Sebastien Adam über Robert Wyatt
über Robert Wyatts "Rock Bottom". Ein Album, das streckenweise so klingt, als sei es rückwärts eingespielt. Was es umso unwiderstehlicher macht.
I remember the first time I listened to Rock Bottom. I think it was in 1998, I was about twenty, and at this time I don’t think I knew a lot of things about Robert Wyatt and Soft Machine. Maybe had I just already read a few things about this record, just enough to stimulate my curiosity : I remember a french rock magazine publicating the ritual „top 10 albums all all time“ of his redactors, and one of them put this record… Not on the first position, or not only : in the second, in the third, etc…
The kind of stuff which can make you think a record is worth listening…
I also remembered I fastly developed a strange phenomenon of accoutumance with it ; I began to come back to it without really being aware of it, and to listen exclusively to this strange record. How could we explain that kind of things ? I think it began on the first listening of „Sea Song“ : This song has a kind of hypnotic effect, the melancholic and tortuous chord suite, the very special, very slow and aquatic mood of the song… and most of all, Robert Wyatt’s voice. A very high voice, so strange to hear for the first time…
There’s a song in Rock Bottom called „Little Red Riding Hood Hit The Road“, with a part of it which seemed to me, at those days, totally recorded in reversed mode : voice, drums, organ layers maybe, horns maybe… I thought it was simply the same tape put in reverse mode at 3’42, as Robert Wyatt sings „stop it… stop it… ti pots… ti pots“, (tea pots ?), we clearly understand it’s the same words in reverse mode, at the same time the drums reverse too.

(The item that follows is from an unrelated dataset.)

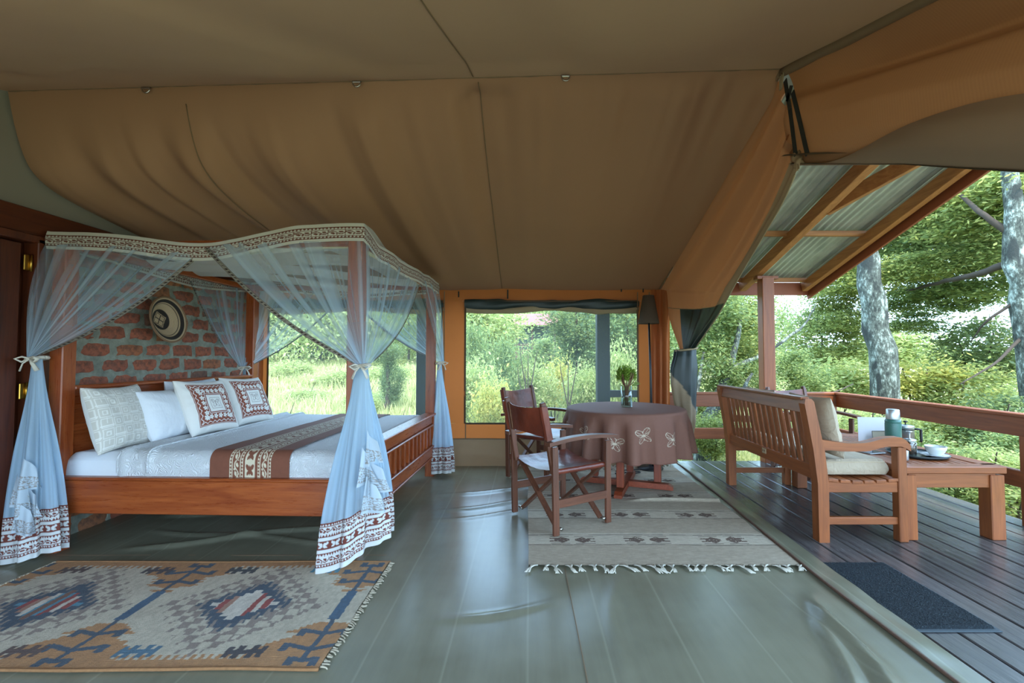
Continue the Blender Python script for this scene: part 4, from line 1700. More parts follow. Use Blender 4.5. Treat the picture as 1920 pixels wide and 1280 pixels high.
    h1[2] = .025
    t2 = np.array((BL + .085, BWID + .04, 1.21))
    t3 = np.array((-.02, BWID - .09, 1.16))
    curtain(0, t0, .70, 1.03, h0, .155, .085, -.05, lift=.08, lift_dir=0., nf=6, seed=3, cascade=(.50, .80, -1.25, .11))
    curtain(1, t1, 1.03, 1.28, h1, .190, .105, .10, lift=.20, lift_dir=.25, nf=6, seed=17, cascade=(.36, .72, -.95, .10))
    curtain(2, t2, .76, 1.02, (BL + .12, BWID + .01, .03), .13, .085, -.5, lift=.03, lift_dir=0., nf=5, seed=29)
    curtain(3, t3, 1.05, .86, (-.02, BWID + .02, .06), .07, .05, 0., nf=4, seed=41)


net()
# ------------------------------------------------------------------ rugs and mat
def fringe(mb, p0, p1, n, L, seed, sag=0.0, z=.02, spread=.4, r=.005):
    g = np.random.default_rng(seed)
    p0, p1 = np.array(p0, float), np.array(p1, float)
    d = (p1 - p0) / np.linalg.norm(p1 - p0)
    out = np.array((d[1], -d[0], 0))
    for i in range(n):
        b = p0 + (p1 - p0) * (i + g.uniform(.1, .9)) / n
        th = .6 * math.sin(i * .9) + g.normal(0, spread * .6)
        l = L * g.uniform(.6, 1.15)
        pts = []
        for q in np.linspace(0, 1, 5):
            a = th * q + .5 * math.sin(q * 4 + i) * spread
            pts.append(b + out * l * q + d * l * .7 * math.sin(a) * q + np.array((0, 0, z * (1 - q) * .3 + .003 * g.random())))
        mb.tube(pts, [r, r, r * .9, r * .8, r * .6], 4)


def weave_mat(name, sc=240):
    k = N(name)
    col = k.attr().outputs['Color']
    n = k.noise(k.coord('Object', (1, 1, 1)), 60, 4, .7)
    n2 = k.noise(k.coord('Object', (18, 220, 1)), 1, 2)
    col = k.mix(k.math('MULTIPLY', n, .42), col, lin('3f3a34'))
    col = k.mix(k.math('MULTIPLY', n2, .22), col, lin('a79b88'))
    return k.done(k.bsdf(col, .95, k.bump(k.math('ADD', n2, k.noise(k.coord(), 170, 2)), .6, .004)))


def kilim():
    o = thing('kilim_rug', 'patterned kilim rug with blue and orange motifs on cream in front of the bed', 'rug', (-1.86, 2.31, .02))
    nx, ny = 520, 250
    w, h = 2.04, .94
    U, V = np.meshgrid(np.linspace(-w / 2, w / 2, nx), np.linspace(-h / 2, h / 2, ny))
    u = U + .004 * (vnoise(V * 130, U * 40, 3) - .5) + .006 * (vnoise(V * 30, U * 10, 7) - .5)
    v = V + .006 * (vnoise(U * 150, V * 30, 4) - .5)
    CR, OR, MAU, NAVY, TEAL, RED, PLUM, WHT = 'c9bfa9', 'b58252', '93867c', '2f4c62', '4a8fa5', '9a3c3c', '54403f', 'd8d0c0'
    col = np.broadcast_to(np.array(lin(CR)), U.shape + (3,)).copy()

    def put(m, c):
        col[m] = np.array(lin(c))
    def st(a, s):
        return np.round(a / s) * s
    su, sv = st(u, .022), st(v, .030)
    put(np.abs(v) > h / 2 - .055, OR)
    put((np.abs(v) > h / 2 - .085) & ((u / .035 % 1) < .5), OR)
    for c in (-1.06, -.09, .93):
        wid = .03 + .20 * sstep(.10, .44, np.abs(sv)) + .04 * (np.floor(np.abs(v) / .06) % 2)
        m = (np.abs(su - c) < wid) & (np.abs(v) > .16)
        put(m, OR)
        m2 = (np.abs(su - c) < wid + .025) & (np.abs(v) > .12) & ((v / .06 % 1) < .4) & (np.abs(v) < .36)
        put(m2, OR)
        put((np.abs(u - c) < .012) & (np.abs(v) < .42), NAVY)
        put((np.abs(u - c) < .026) & (np.abs(v) < .13), '2f5a78')
        for s in (-1, 1):
            for vv, ww in ((.24, .10), (.35, .12), (.42, .05)):
                arm = (np.abs(v - s * (vv - .25 * np.abs(u - c))) < .013) & (np.abs(u - c) < ww)
                tip = (np.abs(v - s * (vv - .25 * ww + .018)) < .026) & (np.abs(np.abs(u - c) - ww) < .018)
                put(arm | tip, NAVY)
    for c, cen in ((-.56, TEAL), (.43, WHT)):
        du, dv = np.abs(su - c), np.abs(sv)
        dia = du / .40 + dv / .40
        put((dia < .74), MAU)
        hook = (dia >= .74) & (dia < 1.05) & ((np.floor((u - c) / .05) + np.floor(v / .05)) % 2 < .5)
        put(hook, MAU)
        put((dia > .93) & (dia < 1.0) & ((np.floor(u / .03) % 3) < 1), CR)
        put((dia > .60) & (dia < .72) & ((np.floor((u) / .045) + np.floor(v / .06)) % 2 < .5), CR)
        put(dia < .50, NAVY)
        put((dia >= .50) & (dia < .60) & ((u - c) / .04 % 1 < .55), NAVY)
        inn = np.abs(u - c) / .27 + np.abs(sv) / .22 < .62
        put(inn, cen)
        for k_, cc in ((-.11, RED), (-.08, 'a87d6a'), (-.05, WHT), (.055, RED), (.085, WHT), (.11, RED), (.0, '7d5648' if cen == TEAL else WHT)):
            put(inn & (np.abs(u - c - k_) < .017), cc)
    for cx, cy, cc in ((-.80, .36, PLUM), (-.30, .36, '3b3842'), (.19, .36, '2e3b45'), (.68, .36, TEAL), (-.80, -.36, PLUM), (-.29, -.36, PLUM), (.20, -.36, '3f6f88'), (.66, -.37, '30323f'), (.20, .0, NAVY)):
        if (cx, cy) == (.20, .0):
            continue
        a, b = u - cx, v - cy
        m = (np.abs(b) < .014) & (np.abs(a) < .075)
        m |= (np.abs(np.abs(a) - .03) < .014) & (np.abs(b) < .042)
        m |= (np.abs(np.abs(a) - .07) < .012) & (np.abs(np.abs(b) - .018) < .018)
        put(m, cc)
    col *= (.86 + .28 * vnoise(U * 90, V * 45, 8))[..., None]
    shear = np.where(V < 0, 0, 0)
    Z = .006 + .004 * vnoise(U * 8, V * 8, 3) + .004 * sstep(w / 2 - .08, w / 2, U) * vnoise(V * 18, seed=2)
    mb = MB()
    mb.grid(np.stack([U + .012 * (vnoise(V * 5, seed=5) - .5), V + .015 * (vnoise(U * 3, seed=6) - .5), Z], -1), col=np.clip(col, 0, 1))
    mb.build('pile', weave_mat('kilim_wool'), o)
    mb = MB()
    for s in (-1, 1):
        a, b = ((w / 2, h / 2, 0), (w / 2, -h / 2, 0)) if s > 0 else ((-w / 2, -h / 2, 0), (-w / 2, h / 2, 0))
        fringe(mb, b if s > 0 else b, a if s > 0 else a, 60, .028, 3 + s, spread=.5)
    mb.build('fringe', cloth('kilim_fringe', 'a89c86', var=.2), o, kind='stuff')
    mb = MB()
    for y in (-h / 2, h / 2):
        xs = np.linspace(-w / 2, w / 2, 90)
        mb.tube(np.stack([xs, y + .015 * (vnoise(xs * 3, seed=6) - .5), np.full(90, .006)], 1), .007, 5)
    mb.build('selvedge', plain('kilim_edge', '8a623e', .95, var=.3, scale=60), o)


kilim()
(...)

But today, as I hear this song again, I think it’s more complicated than this… And I don’t want to analyze it to discover precisely what REALLY happens in this song… What I hear is a really blurred sonor universe where reversed sounds and normal sounds naturally mix with each other, to create a kind of very particular dreamy mood. But we can say that the whole album is in that kind of mood, even if in a song like „alifie“ it’s darker, more oppressing and nearly nightmare-like.
I knew something about this album when I was twenty : When he recorded it, in 1974, Robert Wyatt – who was a brilliant jazz-influenced drummer in Soft Machine, and in Matching Mole, the band he had just left – had just had a tragic accident which made him lose the use of his legs. That’s a reason why the songs of this album are not based on a real rock drum basis – which is uncommon for a record assimilated to progressive rock : in fact, the handicap probably forced him to think about his music in a different, more aerated way ; the sobriety of the rhythmical basis leaves more space to the songs, arrangements and melodies. This tragedy he lived, naturally, also influenced the mood of the album, a very particular mood indeed : There’s a kind of deep sadness in this record, but a very special, very hypnotic one, crossed with rays of light…
Sébastien Adam ist Frontmann der französischen Band The Bewitched Hands, die zuletzt ihr Album „Birds & Drums“ (Zomba) veröffentlichte.